■ **WHAT IS NEEDED**
Please write out the lines of the data exactly, beginning with the first and ending with the line containing "lb, 'baseboard', kind='structure')"; leave the pictures behind.

begin SOURCE MATERIAL

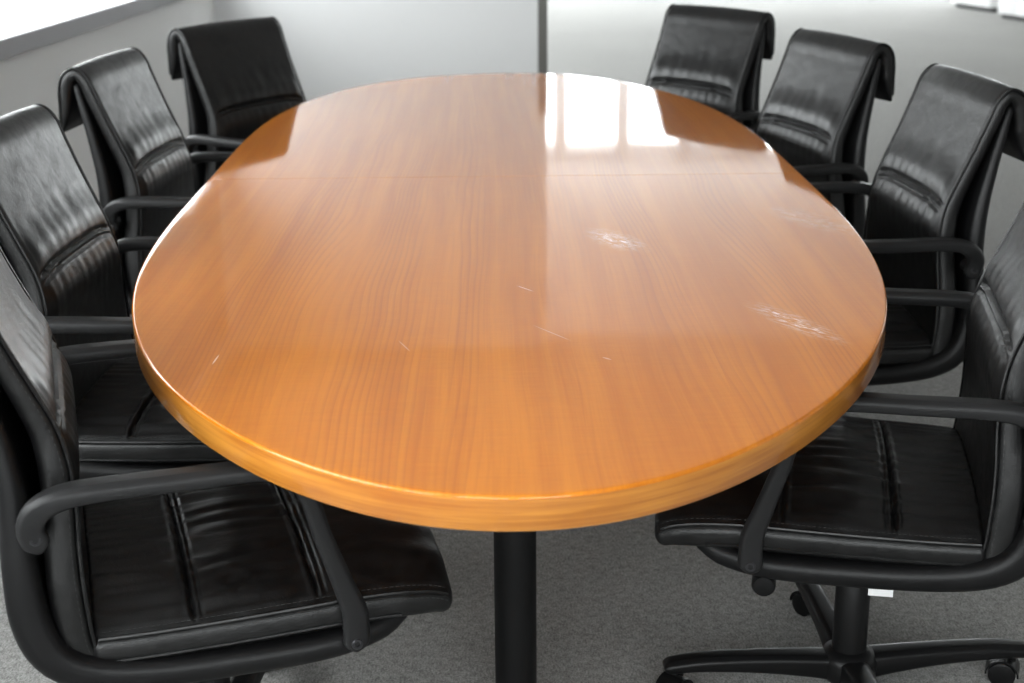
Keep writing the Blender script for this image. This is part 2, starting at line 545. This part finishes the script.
for i, (a, b) in enumerate(FAR_WINDOWS):
    w = MB(); fw = 0.022
    y0, y1 = FARQ + 0.02, FARQ + 0.10
    w.box2((a, y0, FZ0), (a + fw, y1, FZ1), ROOM); w.box2((b - fw, y0, FZ0), (b, y1, FZ1), ROOM)
    w.box2((a, y0, FZ1 - fw), (b, y1, FZ1), ROOM); w.box2((a, y0, FZ0), (b, y1, FZ0 + fw), ROOM)
    wo = w.build('window_%d' % (i + 1 + len(LEFT_WINDOWS)), M_FRAME, smooth=False)
    tag(wo, 'tall window in the far wall', 'window', kind='structure')
    g = MB(); g.box2((a + fw, FARQ + 0.05, FZ0 + fw), (b - fw, FARQ + 0.058, FZ1 - fw), ROOM)
    g.build('glass_pane', M_GLASS, wo, smooth=False)
for i, (a, b) in enumerate(BACK_WINDOWS):
    w = MB(); fw = 0.05
    y0, y1 = BACKQ - 0.10, BACKQ - 0.03
    w.box2((a, y0, BZ0), (a + fw, y1, BZ1), ROOM); w.box2((b - fw, y0, BZ0), (b, y1, BZ1), ROOM)
    w.box2((a, y0, BZ1 - fw), (b, y1, BZ1), ROOM); w.box2((a, y0, BZ0), (b, y1, BZ0 + fw), ROOM)
    wo = w.build('window_%d' % (i + 1 + len(LEFT_WINDOWS) + len(FAR_WINDOWS)), M_FRAME, smooth=False)
    tag(wo, 'grey framed window in the wall behind the camera', 'window', kind='structure')
    g = MB(); g.box2((a + fw, BACKQ - 0.07, BZ0 + fw), (b - fw, BACKQ - 0.062, BZ1 - fw), ROOM)
    g.build('glass_pane', M_GLASS, wo, smooth=False)
for nm, a, b, lb in (('baseboard_left', (0, BACKQ, 0), (0.014, PARTQ, 0.08), 'grey baseboard along the left wall'),
                     ('baseboard_far', (0, FARQ - 0.014, 0), (RIGHTP, FARQ, 0.08), 'grey baseboard along the far wall'),
                     ('baseboard_partition', (0.014, PARTQ - 0.012, 0), (PARTP - 0.024, PARTQ, 0.08), 'grey baseboard of the partition')):
    mb = MB(); mb.box2(a, b, ROOM)
    tag(mb.build(nm, M_FRAME, smooth=False), lb, 'baseboard', kind='structure')

# ------------------------------------------------------------------ the table
TC = Vector((-0.0183, 3.4651, 0))
TROT = 0.0144554
TA, TB = 0.71145, 1.89796
TCO = [1.03375, -9e-05, -0.00037, 0.01695, -0.002, 0.00361, 0.00302, -0.03251, -0.00308, 0.00373, -0.00465, -0.01183,
       0.00166, -0.00071, 0.00105, -0.00328, 1e-05]
TZ, TT = 0.74, 0.047
SEAM = -0.018
TM = Matrix.Translation(TC) @ Matrix.Rotation(TROT, 4, 'Z')
TMI = TM.inverted()


def outline(ph):
    r = TCO[0] + sum(TCO[2 * n - 1] * math.cos(n * ph) + TCO[2 * n] * math.sin(n * ph) for n in range(1, 9))
    return (TA * r * math.cos(ph), TB * r * math.sin(ph))


def wear(x0, y0, x1, y1, hw, st):
    a, b = TMI @ Vector((x0, y0, 0)), TMI @ Vector((x1, y1, 0))
    m = (a + b) / 2
    SCUFFS.append((m.x, m.y, (b - a).length / 2, hw, math.atan2(b.y - a.y, b.x - a.x), st))


wear(0.160, 2.92, 0.255, 2.69, 0.050, 0.75)
wear(0.565, 3.10, 0.695, 2.82, 0.060, 0.85)
wear(0.395, 2.38, 0.520, 2.11, 0.036, 0.85)
wear(0.006, 2.479, 0.041, 2.433, 0.0016, 0.7)
wear(0.030, 2.245, 0.096, 2.150, 0.0014, 0.6)
wear(-0.179, 2.166, -0.155, 2.106, 0.0013, 0.5)
wear(-0.449, 2.050, -0.447, 2.105, 0.0016, 0.7)
wear(0.135, 2.075, 0.150, 2.06, 0.002, 0.6)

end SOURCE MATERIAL

■ **THE COMPLETED TASK**
Keep writing the Blender script for this image. This is part 2, starting at line 545. This part finishes the script.
for i, (a, b) in enumerate(FAR_WINDOWS):
    w = MB(); fw = 0.022
    y0, y1 = FARQ + 0.02, FARQ + 0.10
    w.box2((a, y0, FZ0), (a + fw, y1, FZ1), ROOM); w.box2((b - fw, y0, FZ0), (b, y1, FZ1), ROOM)
    w.box2((a, y0, FZ1 - fw), (b, y1, FZ1), ROOM); w.box2((a, y0, FZ0), (b, y1, FZ0 + fw), ROOM)
    wo = w.build('window_%d' % (i + 1 + len(LEFT_WINDOWS)), M_FRAME, smooth=False)
    tag(wo, 'tall window in the far wall', 'window', kind='structure')
    g = MB(); g.box2((a + fw, FARQ + 0.05, FZ0 + fw), (b - fw, FARQ + 0.058, FZ1 - fw), ROOM)
    g.build('glass_pane', M_GLASS, wo, smooth=False)
for i, (a, b) in enumerate(BACK_WINDOWS):
    w = MB(); fw = 0.05
    y0, y1 = BACKQ - 0.10, BACKQ - 0.03
    w.box2((a, y0, BZ0), (a + fw, y1, BZ1), ROOM); w.box2((b - fw, y0, BZ0), (b, y1, BZ1), ROOM)
    w.box2((a, y0, BZ1 - fw), (b, y1, BZ1), ROOM); w.box2((a, y0, BZ0), (b, y1, BZ0 + fw), ROOM)
    wo = w.build('window_%d' % (i + 1 + len(LEFT_WINDOWS) + len(FAR_WINDOWS)), M_FRAME, smooth=False)
    tag(wo, 'grey framed window in the wall behind the camera', 'window', kind='structure')
    g = MB(); g.box2((a + fw, BACKQ - 0.07, BZ0 + fw), (b - fw, BACKQ - 0.062, BZ1 - fw), ROOM)
    g.build('glass_pane', M_GLASS, wo, smooth=False)
for nm, a, b, lb in (('baseboard_left', (0, BACKQ, 0), (0.014, PARTQ, 0.08), 'grey baseboard along the left wall'),
                     ('baseboard_far', (0, FARQ - 0.014, 0), (RIGHTP, FARQ, 0.08), 'grey baseboard along the far wall'),
                     ('baseboard_partition', (0.014, PARTQ - 0.012, 0), (PARTP - 0.024, PARTQ, 0.08), 'grey baseboard of the partition')):
    mb = MB(); mb.box2(a, b, ROOM)
    tag(mb.build(nm, M_FRAME, smooth=False), lb, 'baseboard', kind='structure')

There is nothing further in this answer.